Tuesday, May 04, 2004

pain

light within, wavering soul
darkness falls, weather's cold
whatever i could be
ambitions dwarfed
everytime i try to fly away
i fall
with broken wings
i fall
and every time i try to run
i slip
soon the dreams will fade away
slip away from my mind's grasp
why does the fickle tide move so fast
its ebbing slowly wearing me down
i slip
i slip
i slip
everytime i close my eyes
i see her face
she's haunting me
like a living ghost
crushing and suffocating me
i'm not living nor am i dead
why won't she just die instead.
of cycles and loops

i just watched "50 first dates" with my computer tonight (monday night cos it's already tuesday morning) and even though its a movie it reminded me that at least what i'm doing nowadays is not as silly as what Lucy's dad and brother are doing for her; but one thing's definetly for sure : both have pointless outcomes. maybe i should count my blessings for having a boring office job compared to the other kids who are always out chioning in a jungle and training for a useless war (we'll all still be dead) hmm..lets see other than that..i also have a few f-up superiors who are great for levelling up my tolerance levels for nonsense and unreasonable qualms, great peers who also share my shitty plight and so much extra time which i usually waste away.

every night i lie in bed
thinking what my life is going to be
and every time i try to fly away
i get shot down, blown away
all's left is but the chaff
what will i be
a rhyme without reason
a song without emotion
or a pretty flower on the wall
bright shining star, made to stand out
and everytime i close my eyes
i see Uncertainty
its haunting me

everything's pointless
all's but an act

quoting the famous words of Ozzy Osbourne : of all the things i miss, i missed my mind the most

Sunday, May 02, 2004

that feeling of lan lan-nes (translation :being unable to do something when something shitty goes wrong)

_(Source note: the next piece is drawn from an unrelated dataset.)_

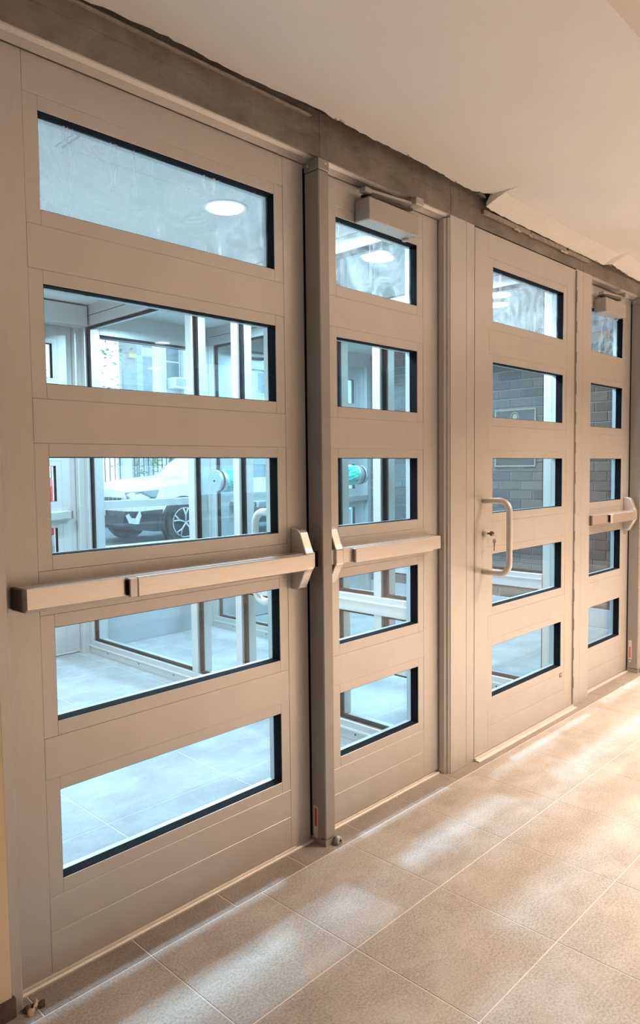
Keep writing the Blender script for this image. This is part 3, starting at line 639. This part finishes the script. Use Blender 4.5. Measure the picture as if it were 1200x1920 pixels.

i woke up this morning to the 5am sky cos i had volunteered my services for sai kang work for SPANS at PA. Woke up at 5 cos i was suppossed tio meet my friends at 6am at clementi mrt stn and what did you know.. apparently the first bus was able to get me there on time, but not my friends. the first train would only arrive at 6.10am and they stayed at boonlay and jurong east. wtf man i ended up waiting for them -> lan lan.

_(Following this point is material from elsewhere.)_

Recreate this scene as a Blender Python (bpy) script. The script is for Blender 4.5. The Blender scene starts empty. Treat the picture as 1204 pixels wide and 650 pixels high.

after meeting up with them to go to office, everyone except the driver was early and we couldn't get to pa on time --> lan lan

arrived at pa and i was tasked to be the waterboy as well as carpark warden with another friend of mine -> that wasn't too bad until some lame ass indian shithead thought that he was a big fuck and backed his car into a reserved lot by reversing over the cordon tape and walked away -> lan lan

after everything was done i went back to office and after showering and all i called my dad to check if he was in the area (cos he usually goes to bt merah to eat after chuirch svc with my mum) and i thought that maybe i could hitch a ride back home from them. he told me he was at home already. and so i proceeded back by the shitty public transpot.

went back home only to NOT FIND my dad's car in the carpark and no one at home. fuck. he lied to me. --> lan lan

after so much thought i just realised that nothing much can be done if a person does something against things they call rules, morals,protocol. so what if you complain about him and so what if justice has been done? can it bring back a life; can it bring back the love; can it undo the damage or rid the scars; can it buy back wasted time;missed opportunities and the list goes on... the fucking answer is NO. they always say "the customer is always right"-> which in itself that statement is already eternally wrong.

LAN LAN- the mother of all sianess (translation : boredom; apathy).

what is deemed socially unacceptable
is usually in itself ironically socially acceptable

i think i will be able to complile my blog into a thesis very soon with all this bitching.